• [Task goal] Word for word, quote all of the material, omitting the pictures.

begin

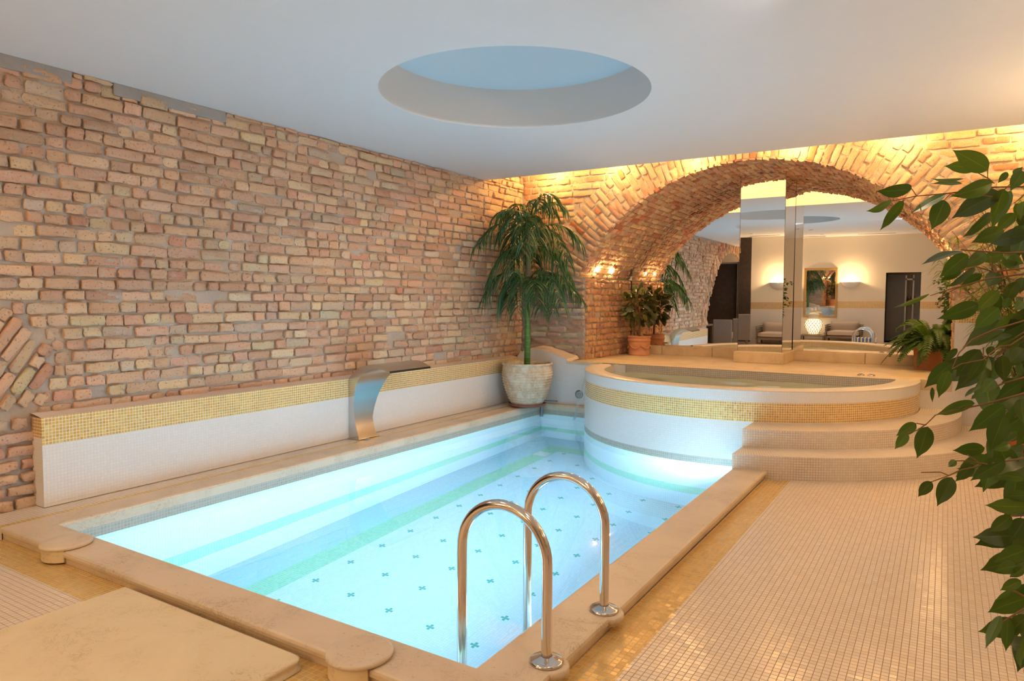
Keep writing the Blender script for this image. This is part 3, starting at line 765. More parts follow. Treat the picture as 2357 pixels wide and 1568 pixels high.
def fl(x0, x1, y0, y1, mat, z=ZB):
    mb.quad((x0, y0, z), (x1, y0, z), (x1, y1, z), (x0, y1, z), mat, [(x0 + ox, y0 + oy), (x1 + ox, y0 + oy), (x1 + ox, y1 + oy), (x0 + ox, y1 + oy)])
sx0, sx1, sy0, sy1 = -4.56, -4.335, 8.13, 8.37
fl(PX0, sx0, PY0, PY1, 1); fl(sx0, sx1, PY0, sy1, 2); fl(sx0, PX1, sy1, PY1, 1); fl(sx1, PX1, sy0, sy1, 2); fl(sx1, PX1, PY0, sy0, 0)
mb.build('basin_floor', [M['tile_pool_floor'], M['tile_pool_blue'], M['tile_green']], pool)
mb = MB(); mb.rbox((-4.45, 7.92, ZB + .006), (.19, .19, .012), .003); mb.build('inlet_cover', [M['white_paint']], pool)
# limestone coping, a moulded edge, mitred at the corners
mb = MB()
prof_in = [(0, -.085), (-.004, -.03), (.004, -.012), (.018, 0)]
def coping(path_in, path_out, zb, inner_h=.085):
    # two polylines of equal length; sections between them
    P = []
    for a, b in zip(path_in, path_out):
        a = Vector((a[0], a[1], 0)); b = Vector((b[0], b[1], 0)); n = b - a
        L = n.length; n.normalize(); k = [(0, -inner_h), (-.003, -.02), (.006, -.006), (.02, 0), (L*.5, .0005), (L - .02, 0), (L - .007, -.005), (L - .002, -.018), (L - .004, -.034), (L - .018, -.042), (L - .022, -.05), (L - .026, zb)]
        P.append([tuple(a + n*x + Vector((0, 0, z))) for x, z in k])
    mb.grid(P, 0, None, False)
wn_, wr_, wl_ = .25, .285, .25
def lerp(a, b, t): return (a[0] + (b[0] - a[0])*t, a[1] + (b[1] - a[1])*t)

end

• [Task output]
Keep writing the Blender script for this image. This is part 3, starting at line 765. More parts follow. Treat the picture as 2357 pixels wide and 1568 pixels high.
def fl(x0, x1, y0, y1, mat, z=ZB):
    mb.quad((x0, y0, z), (x1, y0, z), (x1, y1, z), (x0, y1, z), mat, [(x0 + ox, y0 + oy), (x1 + ox, y0 + oy), (x1 + ox, y1 + oy), (x0 + ox, y1 + oy)])
sx0, sx1, sy0, sy1 = -4.56, -4.335, 8.13, 8.37
fl(PX0, sx0, PY0, PY1, 1); fl(sx0, sx1, PY0, sy1, 2); fl(sx0, PX1, sy1, PY1, 1); fl(sx1, PX1, sy0, sy1, 2); fl(sx1, PX1, PY0, sy0, 0)
mb.build('basin_floor', [M['tile_pool_floor'], M['tile_pool_blue'], M['tile_green']], pool)
mb = MB(); mb.rbox((-4.45, 7.92, ZB + .006), (.19, .19, .012), .003); mb.build('inlet_cover', [M['white_paint']], pool)
# limestone coping, a moulded edge, mitred at the corners
mb = MB()
prof_in = [(0, -.085), (-.004, -.03), (.004, -.012), (.018, 0)]
def coping(path_in, path_out, zb, inner_h=.085):
    # two polylines of equal length; sections between them
    P = []
    for a, b in zip(path_in, path_out):
        a = Vector((a[0], a[1], 0)); b = Vector((b[0], b[1], 0)); n = b - a
        L = n.length; n.normalize(); k = [(0, -inner_h), (-.003, -.02), (.006, -.006), (.02, 0), (L*.5, .0005), (L - .02, 0), (L - .007, -.005), (L - .002, -.018), (L - .004, -.034), (L - .018, -.042), (L - .022, -.05), (L - .026, zb)]
        P.append([tuple(a + n*x + Vector((0, 0, z))) for x, z in k])
    mb.grid(P, 0, None, False)
wn_, wr_, wl_ = .25, .285, .25
def lerp(a, b, t): return (a[0] + (b[0] - a[0])*t, a[1] + (b[1] - a[1])*t)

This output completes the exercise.